10. The plant according to claim 9, wherein the isoenthropic efficiency of said first block (51) is greater than the isoenthropic efficiency of said second block (52), as said first block (51) does not undergo the fluid-dynamic losses deriving from the presence of liquid drops.

11. The plant according to any one of the preceding claims, wherein said heat exchanger means (3) comprise a shell-and-tube exchanger with inlet wet steam on the shell side and liquid on the tube side, comprising an evaporative section adapted to increase the wet steam title to that of dry saturated steam and a sensible heat exchange section adapted to superheat the dry saturated steam.

12. A method for collecting mechanical power from a geothermal fluid exiting a wellhead, comprising: separating a liquid component from a steam component of the geothermal fluid; expanding said steam component, resulting in the collection of mechanical power, in a first and a second distinct expansion process at higher and lower pressures, respectively; superheating the steam component exiting said first expansion process, by means of heat exchanger means, using the enthalpy of said liquid component previously separated from said geothermal fluid, producing a superheated steam component; expanding said superheated steam in said second expansion process up to a sub-atmospheric pressure, condensing the steam and extracting the non-condensable gases from the condenser; discharging said geothermal fluid from the wellhead, separating it directly into said liquid and steam components without previously undergoing a cooling process and/or a lamination step; superheating said superheated steam component up to the maximum allowed temperature, i.e. up to the temperature of the separated liquid less the terminal temperature difference of the heat exchanger means, while simultaneously producing a reduction in the condensing pressure in order to maximise the power allowing the enthalpy jump and the expansion efficiency to be maximised; directly feeding said superheated steam component up to the maximum allowed temperature into said second expansion stage.

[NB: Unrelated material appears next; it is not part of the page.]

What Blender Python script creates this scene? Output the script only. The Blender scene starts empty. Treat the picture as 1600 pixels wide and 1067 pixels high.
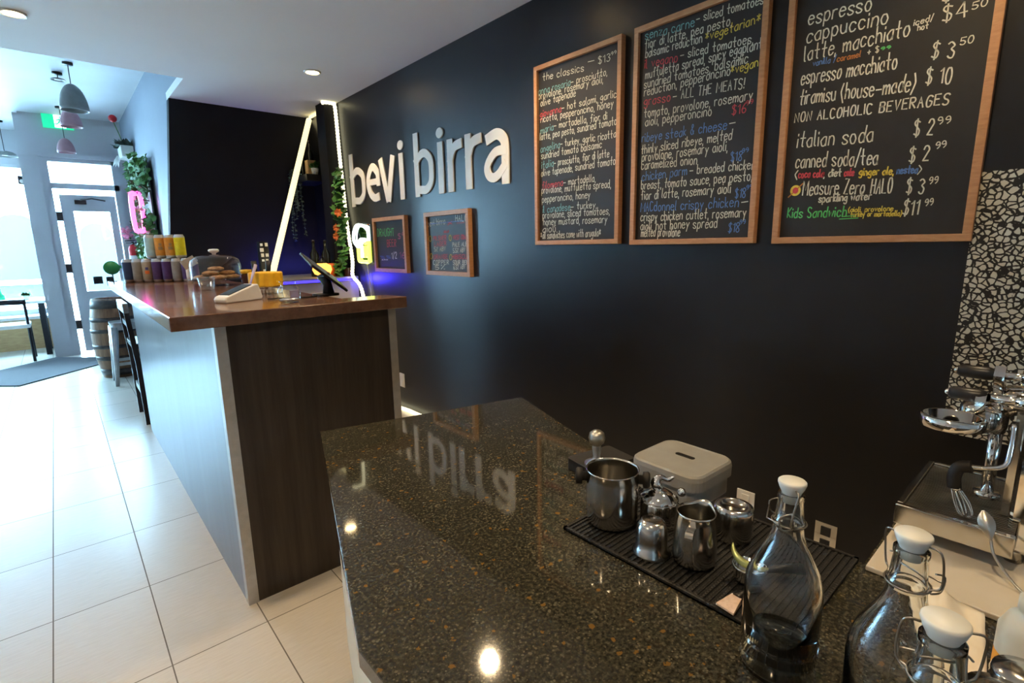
import bpy, bmesh, math, random
from mathutils import Vector, Matrix
random.seed(7)
S = bpy.context.scene
COL = S.collection
PI = math.pi
V = Vector

# ------------------------------------------------------------------ camera
cam_data = bpy.data.cameras.new('camera')
cam = bpy.data.objects.new('camera', cam_data)
COL.objects.link(cam)
S.camera = cam
YAW, PITCH, ROLL = 0.720288348, -0.187774591, -0.0183217960
cy_, sy_, cp_, sp_ = math.cos(YAW), math.sin(YAW), math.cos(PITCH), math.sin(PITCH)
fwd = V((sy_ * cp_, cy_ * cp_, sp_))
rgt = V((cy_, -sy_, 0))
upv = rgt.cross(fwd)
c_, s_ = math.cos(ROLL), math.sin(ROLL)
r2, u2 = rgt * c_ + upv * s_, upv * c_ - rgt * s_
m = Matrix.Identity(4)
for i in range(3):
    m[i][0], m[i][1], m[i][2] = r2[i], u2[i], -fwd[i]
m[2][3] = 1.36
cam.matrix_world = m
cam_data.sensor_width = 36
cam_data.lens = 36 * 799.7 / 1600
cam_data.clip_start = 0.02
cam_data.clip_end = 200

# ------------------------------------------------------------------ view, sky
S.view_settings.view_transform = 'Standard'
S.view_settings.look = 'None'
S.view_settings.gamma = 1
S.view_settings.exposure = 1.05
S.view_settings.use_curve_mapping = False
W = bpy.data.worlds.new('sky')
S.world = W
W.use_nodes = True
bg = W.node_tree.nodes['Background']
bg.inputs[0].default_value = (0.43, 0.75, 1.0, 1)
bg.inputs[1].default_value = 47.0

def lamp(name, kind, loc, power, color=(1, 1, 1), size=0.1, rot=(0, 0, 0), **kw):
    d = bpy.data.lights.new(name, kind)
    d.energy = power
    d.color = color
    if kind == 'AREA':
        d.size = size
    elif kind != 'SUN':
        d.shadow_soft_size = size
    for k, v in kw.items():
        setattr(d, k, v)
    o = bpy.data.objects.new(name, d)
    COL.objects.link(o)
    o.location = loc
    o.rotation_euler = rot
    return o

# openings through which the daylight enters (sampling portals only, they add no light)
for nm, loc, sx, sz in (('window_portal', (-1.35, 10.36, 1.55), 2.4, 2.1), ('door_portal', (0.5, 9.08, 1.3), 0.6, 2.5)):
    o = lamp(nm, 'AREA', loc, 1, size=sx, rot=(-PI / 2, 0, 0), shape='RECTANGLE', size_y=sz)
    o.data.cycles.is_portal = True

# ------------------------------------------------------------------ materials
def mat(name, color, rough=0.5, metal=0.0, spec=0.5, emit=None, es=0.0, trans=0.0, ior=1.45, coat=0.0, alpha=1.0):
    a = bpy.data.materials.new(name)
    a.use_nodes = True
    b = a.node_tree.nodes['Principled BSDF']
    b.inputs['Base Color'].default_value = (*color, 1)
    b.inputs['Roughness'].default_value = rough
    b.inputs['Metallic'].default_value = metal
    b.inputs['Specular IOR Level'].default_value = spec
    b.inputs['IOR'].default_value = ior
    b.inputs['Transmission Weight'].default_value = trans
    b.inputs['Coat Weight'].default_value = coat
    b.inputs['Alpha'].default_value = alpha
    if emit:
        b.inputs['Emission Color'].default_value = (*emit, 1)
        b.inputs['Emission Strength'].default_value = es
    return a

def nt(a):
    return a.node_tree, a.node_tree.nodes, a.node_tree.links, a.node_tree.nodes['Principled BSDF']

def coords(n, l, scale=(1, 1, 1), loc=(0, 0, 0)):
    tc = n.new('ShaderNodeTexCoord')
    mp = n.new('ShaderNodeMapping')
    mp.inputs['Scale'].default_value = scale
    mp.inputs['Location'].default_value = loc
    l.new(tc.outputs['Object'], mp.inputs['Vector'])
    return mp.outputs['Vector']

def ramp(n, l, fac, stops, interp='LINEAR'):
    r = n.new('ShaderNodeValToRGB')
    r.color_ramp.interpolation = interp
    e = r.color_ramp.elements
    while len(e) < len(stops):
        e.new(0.5)
    for k, (p, c) in enumerate(stops):
        e[k].position = p
        e[k].color = (*c, 1)
    l.new(fac, r.inputs['Fac'])
    return r.outputs['Color']

def noise(n, l, vec, scale, detail=4, rough=0.5):
    x = n.new('ShaderNodeTexNoise')
    x.inputs['Scale'].default_value = scale
    x.inputs['Detail'].default_value = detail
    x.inputs['Roughness'].default_value = rough
    l.new(vec, x.inputs['Vector'])
    return x.outputs['Fac']

def voro(n, l, vec, scale, feature='F1', out='Distance', rand=1.0):
    x = n.new('ShaderNodeTexVoronoi')
    x.feature = feature
    x.inputs['Scale'].default_value = scale
    x.inputs['Randomness'].default_value = rand
    l.new(vec, x.inputs['Vector'])
    return x.outputs[out]

def mix(n, l, fac, a, b, mode='MIX'):
    x = n.new('ShaderNodeMix')
    x.data_type = 'RGBA'
    x.blend_type = mode
    for inp, v in ((x.inputs[0], fac), (x.inputs[6], a), (x.inputs[7], b)):
        if isinstance(v, (int, float)):
            inp.default_value = v
        elif isinstance(v, tuple):
            inp.default_value = (*v, 1)
        else:
            l.new(v, inp)
    return x.outputs[2]

def bump(n, l, b, h, strength=0.2, dist=0.01):
    x = n.new('ShaderNodeBump')
    x.inputs['Strength'].default_value = strength
    x.inputs['Distance'].default_value = dist
    l.new(h, x.inputs['Height'])
    l.new(x.outputs['Normal'], b.inputs['Normal'])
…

13. The method according to claim 12, wherein said steam component exiting the separator is expanded in a first turbine body up to an intermediate exhaust pressure, typically higher than the atmospheric pressure, and is subsequently superheated and then expanded in a second turbine body up to the sub-atmospheric condensing pressure.

14. The method according to claim 13, comprising regulating the pressure at the outlet of the first backpressure turbine body (4) by means of backpressure regulating means at an exhaust pressure above the atmospheric pressure and optimum for maximising the power.

15. The method according to claim 14, wherein said optimum backpressure at the outlet of said first turbine body (4) is in the range between 2.1 bar and 3.2 bar, more preferably between 2.2 bar and 2.5 bar, even more preferably substantially around 2.3 bar.

16. The method according to any one of claims 12 to 15, wherein said second turbine body (5) comprises two expansion blocks with different isoenthropic efficiencies, wherein the first block expands steam in the superheated steam zone and the second block expands steam in the wet steam zone at high titles.

17. The method according to any one of claims 12 to 16, comprising providing a mixing condenser (7), fluid-dynamically placed downstream of said second turbine stage (5), said mixing condenser (7) being fluid-dynamically connected with cooling towers (9) and an AMIS type primary emission abatement system (15) or a system based on the absorption of non-condensable gases in water at high pressure between 30-40 bar in order to produce an increase in power while maintaining secondary emissions within tolerance limits.

18. The method according to any one of claims 12 to 17, wherein the steam component exiting said first expansion stage is first heated at a constant temperature up to the dry saturated steam conditions and then superheated.

19. The method according to any one of claims 12 to 18, wherein the wet steam component exiting said first expansion stage is first heated at a constant temperature up to the dry saturated steam conditions and then superheated by a regenerative process using part of the heat of the separated liquid component, the heating and superheating being performed in the same heat exchanger (3).